> THE INPUT:
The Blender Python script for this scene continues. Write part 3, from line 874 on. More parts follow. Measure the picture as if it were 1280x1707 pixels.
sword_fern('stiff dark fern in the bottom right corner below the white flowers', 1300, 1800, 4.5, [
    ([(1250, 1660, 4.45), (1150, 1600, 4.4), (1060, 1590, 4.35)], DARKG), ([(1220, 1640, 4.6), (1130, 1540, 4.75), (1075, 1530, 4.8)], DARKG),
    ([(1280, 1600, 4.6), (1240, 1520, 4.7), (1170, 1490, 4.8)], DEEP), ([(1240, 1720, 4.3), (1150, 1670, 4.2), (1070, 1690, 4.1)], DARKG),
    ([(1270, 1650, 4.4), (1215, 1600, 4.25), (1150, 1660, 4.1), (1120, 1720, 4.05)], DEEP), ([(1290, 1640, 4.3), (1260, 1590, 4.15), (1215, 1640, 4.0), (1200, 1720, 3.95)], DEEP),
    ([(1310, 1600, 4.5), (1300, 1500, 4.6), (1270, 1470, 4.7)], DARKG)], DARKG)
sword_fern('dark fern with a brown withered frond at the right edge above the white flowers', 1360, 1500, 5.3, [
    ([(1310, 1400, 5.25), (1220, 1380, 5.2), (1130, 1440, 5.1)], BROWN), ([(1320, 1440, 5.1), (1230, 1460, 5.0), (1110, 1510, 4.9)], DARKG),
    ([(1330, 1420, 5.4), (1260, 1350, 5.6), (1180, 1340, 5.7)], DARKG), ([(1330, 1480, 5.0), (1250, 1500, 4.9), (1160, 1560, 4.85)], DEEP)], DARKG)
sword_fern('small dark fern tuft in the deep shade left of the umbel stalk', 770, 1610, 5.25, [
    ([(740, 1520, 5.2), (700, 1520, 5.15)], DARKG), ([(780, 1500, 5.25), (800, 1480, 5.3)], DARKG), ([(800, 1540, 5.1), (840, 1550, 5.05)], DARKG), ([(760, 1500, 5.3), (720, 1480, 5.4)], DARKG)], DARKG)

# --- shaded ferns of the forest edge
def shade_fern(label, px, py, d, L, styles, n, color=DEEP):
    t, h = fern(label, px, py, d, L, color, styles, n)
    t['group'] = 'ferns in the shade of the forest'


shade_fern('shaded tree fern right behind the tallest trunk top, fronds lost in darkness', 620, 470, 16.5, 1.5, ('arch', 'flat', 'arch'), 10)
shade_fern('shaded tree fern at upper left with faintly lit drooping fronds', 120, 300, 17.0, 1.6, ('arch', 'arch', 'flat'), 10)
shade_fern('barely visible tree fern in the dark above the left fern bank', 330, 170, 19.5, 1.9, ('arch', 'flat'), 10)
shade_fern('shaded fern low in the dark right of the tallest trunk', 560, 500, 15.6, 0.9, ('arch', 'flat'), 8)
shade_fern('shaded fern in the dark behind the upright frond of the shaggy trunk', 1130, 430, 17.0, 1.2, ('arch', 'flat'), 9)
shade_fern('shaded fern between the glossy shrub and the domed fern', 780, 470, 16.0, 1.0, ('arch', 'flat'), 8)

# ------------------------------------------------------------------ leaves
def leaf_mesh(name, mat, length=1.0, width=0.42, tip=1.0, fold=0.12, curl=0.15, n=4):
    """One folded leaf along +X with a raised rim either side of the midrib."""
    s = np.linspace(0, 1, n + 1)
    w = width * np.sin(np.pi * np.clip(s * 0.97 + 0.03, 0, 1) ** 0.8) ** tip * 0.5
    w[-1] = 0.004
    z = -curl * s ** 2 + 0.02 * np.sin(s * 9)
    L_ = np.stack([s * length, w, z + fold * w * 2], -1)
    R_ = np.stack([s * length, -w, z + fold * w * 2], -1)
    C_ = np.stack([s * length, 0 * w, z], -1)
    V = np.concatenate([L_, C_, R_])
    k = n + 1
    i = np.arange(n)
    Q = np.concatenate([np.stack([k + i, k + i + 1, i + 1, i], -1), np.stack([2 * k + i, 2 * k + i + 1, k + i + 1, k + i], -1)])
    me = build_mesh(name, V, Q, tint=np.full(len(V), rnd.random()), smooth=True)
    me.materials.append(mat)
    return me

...

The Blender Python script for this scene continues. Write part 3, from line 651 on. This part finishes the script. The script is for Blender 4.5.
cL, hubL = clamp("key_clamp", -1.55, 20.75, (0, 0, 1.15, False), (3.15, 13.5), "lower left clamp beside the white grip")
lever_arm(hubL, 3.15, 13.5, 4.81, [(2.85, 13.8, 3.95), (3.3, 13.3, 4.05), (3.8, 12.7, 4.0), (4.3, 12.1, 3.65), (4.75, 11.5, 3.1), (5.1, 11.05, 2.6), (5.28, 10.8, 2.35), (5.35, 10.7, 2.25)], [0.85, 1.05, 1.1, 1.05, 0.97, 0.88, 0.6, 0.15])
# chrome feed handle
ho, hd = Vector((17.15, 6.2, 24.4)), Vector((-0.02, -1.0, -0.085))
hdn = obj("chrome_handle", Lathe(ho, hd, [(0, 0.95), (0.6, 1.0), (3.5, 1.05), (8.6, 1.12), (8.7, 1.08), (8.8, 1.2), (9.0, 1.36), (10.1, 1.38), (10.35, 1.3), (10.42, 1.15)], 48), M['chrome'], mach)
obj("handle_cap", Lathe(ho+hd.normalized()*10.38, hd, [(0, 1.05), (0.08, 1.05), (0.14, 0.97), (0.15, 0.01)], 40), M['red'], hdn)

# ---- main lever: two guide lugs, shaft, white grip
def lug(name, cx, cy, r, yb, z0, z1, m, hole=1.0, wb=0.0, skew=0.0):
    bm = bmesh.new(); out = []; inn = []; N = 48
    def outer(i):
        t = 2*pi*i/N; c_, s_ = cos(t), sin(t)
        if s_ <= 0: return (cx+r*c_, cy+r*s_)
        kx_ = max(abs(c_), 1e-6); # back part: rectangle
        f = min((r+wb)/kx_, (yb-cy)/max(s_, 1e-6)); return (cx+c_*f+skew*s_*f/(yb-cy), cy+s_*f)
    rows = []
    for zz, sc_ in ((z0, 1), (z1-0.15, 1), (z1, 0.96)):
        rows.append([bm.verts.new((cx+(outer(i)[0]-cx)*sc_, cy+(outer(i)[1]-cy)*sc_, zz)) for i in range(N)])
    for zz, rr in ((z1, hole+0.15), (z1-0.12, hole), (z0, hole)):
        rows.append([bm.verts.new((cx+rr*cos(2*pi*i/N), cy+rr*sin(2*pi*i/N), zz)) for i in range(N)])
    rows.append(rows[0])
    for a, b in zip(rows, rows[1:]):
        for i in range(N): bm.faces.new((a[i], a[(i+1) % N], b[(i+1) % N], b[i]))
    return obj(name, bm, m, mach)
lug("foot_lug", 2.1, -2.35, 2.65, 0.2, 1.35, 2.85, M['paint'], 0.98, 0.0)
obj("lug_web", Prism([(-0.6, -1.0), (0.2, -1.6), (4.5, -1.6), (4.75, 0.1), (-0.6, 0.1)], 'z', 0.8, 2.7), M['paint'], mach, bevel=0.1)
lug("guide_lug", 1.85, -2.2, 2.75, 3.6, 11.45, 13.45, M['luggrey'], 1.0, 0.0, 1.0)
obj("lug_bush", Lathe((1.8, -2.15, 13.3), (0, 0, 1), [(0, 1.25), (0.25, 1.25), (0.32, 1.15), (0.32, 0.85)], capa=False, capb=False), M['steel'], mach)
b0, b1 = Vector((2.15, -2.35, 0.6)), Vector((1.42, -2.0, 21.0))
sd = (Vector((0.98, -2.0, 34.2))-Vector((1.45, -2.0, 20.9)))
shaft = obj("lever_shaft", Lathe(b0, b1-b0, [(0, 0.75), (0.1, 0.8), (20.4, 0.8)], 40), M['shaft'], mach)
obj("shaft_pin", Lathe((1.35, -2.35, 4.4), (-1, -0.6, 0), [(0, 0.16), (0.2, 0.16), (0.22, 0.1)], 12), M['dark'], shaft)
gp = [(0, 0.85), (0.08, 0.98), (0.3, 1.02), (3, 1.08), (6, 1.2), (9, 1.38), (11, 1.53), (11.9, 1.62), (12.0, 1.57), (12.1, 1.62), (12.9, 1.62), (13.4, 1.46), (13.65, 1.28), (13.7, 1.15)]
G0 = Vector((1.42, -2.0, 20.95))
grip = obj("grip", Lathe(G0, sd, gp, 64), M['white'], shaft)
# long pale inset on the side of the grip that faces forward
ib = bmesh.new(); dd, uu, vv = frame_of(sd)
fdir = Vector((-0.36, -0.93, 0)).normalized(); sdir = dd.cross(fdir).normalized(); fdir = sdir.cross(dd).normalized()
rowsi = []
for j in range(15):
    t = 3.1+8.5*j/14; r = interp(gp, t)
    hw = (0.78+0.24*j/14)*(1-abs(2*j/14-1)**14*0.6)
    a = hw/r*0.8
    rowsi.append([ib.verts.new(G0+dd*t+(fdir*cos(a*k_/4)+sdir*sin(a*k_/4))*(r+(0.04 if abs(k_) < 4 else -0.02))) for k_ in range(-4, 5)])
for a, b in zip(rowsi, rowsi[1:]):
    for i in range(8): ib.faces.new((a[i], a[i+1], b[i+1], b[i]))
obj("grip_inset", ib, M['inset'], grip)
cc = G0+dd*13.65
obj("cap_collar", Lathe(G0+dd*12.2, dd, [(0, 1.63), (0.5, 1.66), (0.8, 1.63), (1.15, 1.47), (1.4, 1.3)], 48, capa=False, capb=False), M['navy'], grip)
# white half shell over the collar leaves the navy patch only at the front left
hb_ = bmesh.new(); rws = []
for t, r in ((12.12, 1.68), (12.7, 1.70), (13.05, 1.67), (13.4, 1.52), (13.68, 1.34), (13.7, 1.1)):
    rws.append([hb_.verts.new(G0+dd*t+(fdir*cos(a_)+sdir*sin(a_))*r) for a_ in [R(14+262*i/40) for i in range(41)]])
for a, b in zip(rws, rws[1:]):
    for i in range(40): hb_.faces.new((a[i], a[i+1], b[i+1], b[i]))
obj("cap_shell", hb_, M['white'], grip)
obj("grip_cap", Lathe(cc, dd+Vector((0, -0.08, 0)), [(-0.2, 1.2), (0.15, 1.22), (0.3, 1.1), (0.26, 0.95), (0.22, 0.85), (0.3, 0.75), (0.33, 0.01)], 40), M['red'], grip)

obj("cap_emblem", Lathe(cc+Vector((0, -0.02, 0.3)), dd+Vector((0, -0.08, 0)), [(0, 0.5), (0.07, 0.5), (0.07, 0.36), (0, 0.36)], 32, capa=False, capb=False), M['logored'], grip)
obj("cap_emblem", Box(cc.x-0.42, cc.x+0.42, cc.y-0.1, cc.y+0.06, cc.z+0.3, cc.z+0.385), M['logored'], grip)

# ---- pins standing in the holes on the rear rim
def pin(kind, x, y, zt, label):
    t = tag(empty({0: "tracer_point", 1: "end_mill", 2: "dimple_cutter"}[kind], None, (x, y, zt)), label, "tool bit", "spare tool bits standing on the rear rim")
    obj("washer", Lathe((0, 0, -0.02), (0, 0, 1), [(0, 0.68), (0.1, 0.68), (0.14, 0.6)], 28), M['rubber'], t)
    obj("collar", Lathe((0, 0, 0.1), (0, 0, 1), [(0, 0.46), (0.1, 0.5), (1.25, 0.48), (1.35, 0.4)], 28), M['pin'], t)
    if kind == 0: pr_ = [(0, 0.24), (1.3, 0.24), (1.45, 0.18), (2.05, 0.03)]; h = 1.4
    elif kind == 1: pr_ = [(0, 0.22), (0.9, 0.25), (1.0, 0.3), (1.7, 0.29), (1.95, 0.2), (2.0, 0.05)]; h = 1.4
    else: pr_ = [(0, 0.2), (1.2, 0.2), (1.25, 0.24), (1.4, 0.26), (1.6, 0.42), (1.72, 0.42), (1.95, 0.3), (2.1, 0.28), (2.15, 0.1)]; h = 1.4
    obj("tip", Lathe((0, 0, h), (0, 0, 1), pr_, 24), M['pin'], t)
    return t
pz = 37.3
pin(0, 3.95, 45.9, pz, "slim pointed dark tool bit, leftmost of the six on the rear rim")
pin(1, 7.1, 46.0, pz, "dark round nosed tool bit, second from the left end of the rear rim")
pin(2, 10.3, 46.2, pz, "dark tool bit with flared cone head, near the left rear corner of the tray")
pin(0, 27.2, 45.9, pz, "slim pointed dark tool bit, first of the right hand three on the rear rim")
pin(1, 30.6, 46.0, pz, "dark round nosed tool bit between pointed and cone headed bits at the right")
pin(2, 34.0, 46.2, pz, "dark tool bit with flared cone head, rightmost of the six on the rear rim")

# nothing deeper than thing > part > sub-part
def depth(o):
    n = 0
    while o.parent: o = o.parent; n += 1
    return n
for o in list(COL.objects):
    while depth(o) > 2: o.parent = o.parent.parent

> WHAT IS REQUIRED: Exactly the lines from the one holding "were 1280x1707 pixels." through the one holding "sword_fern('dark fern with" should be printed, ends included.

> WRITTEN RESPONSE:
The Blender Python script for this scene continues. Write part 3, from line 874 on. More parts follow. Measure the picture as if it were 1280x1707 pixels.
sword_fern('stiff dark fern in the bottom right corner below the white flowers', 1300, 1800, 4.5, [
    ([(1250, 1660, 4.45), (1150, 1600, 4.4), (1060, 1590, 4.35)], DARKG), ([(1220, 1640, 4.6), (1130, 1540, 4.75), (1075, 1530, 4.8)], DARKG),
    ([(1280, 1600, 4.6), (1240, 1520, 4.7), (1170, 1490, 4.8)], DEEP), ([(1240, 1720, 4.3), (1150, 1670, 4.2), (1070, 1690, 4.1)], DARKG),
    ([(1270, 1650, 4.4), (1215, 1600, 4.25), (1150, 1660, 4.1), (1120, 1720, 4.05)], DEEP), ([(1290, 1640, 4.3), (1260, 1590, 4.15), (1215, 1640, 4.0), (1200, 1720, 3.95)], DEEP),
    ([(1310, 1600, 4.5), (1300, 1500, 4.6), (1270, 1470, 4.7)], DARKG)], DARKG)
sword_fern('dark fern with a brown withered frond at the right edge above the white flowers', 1360, 1500, 5.3, [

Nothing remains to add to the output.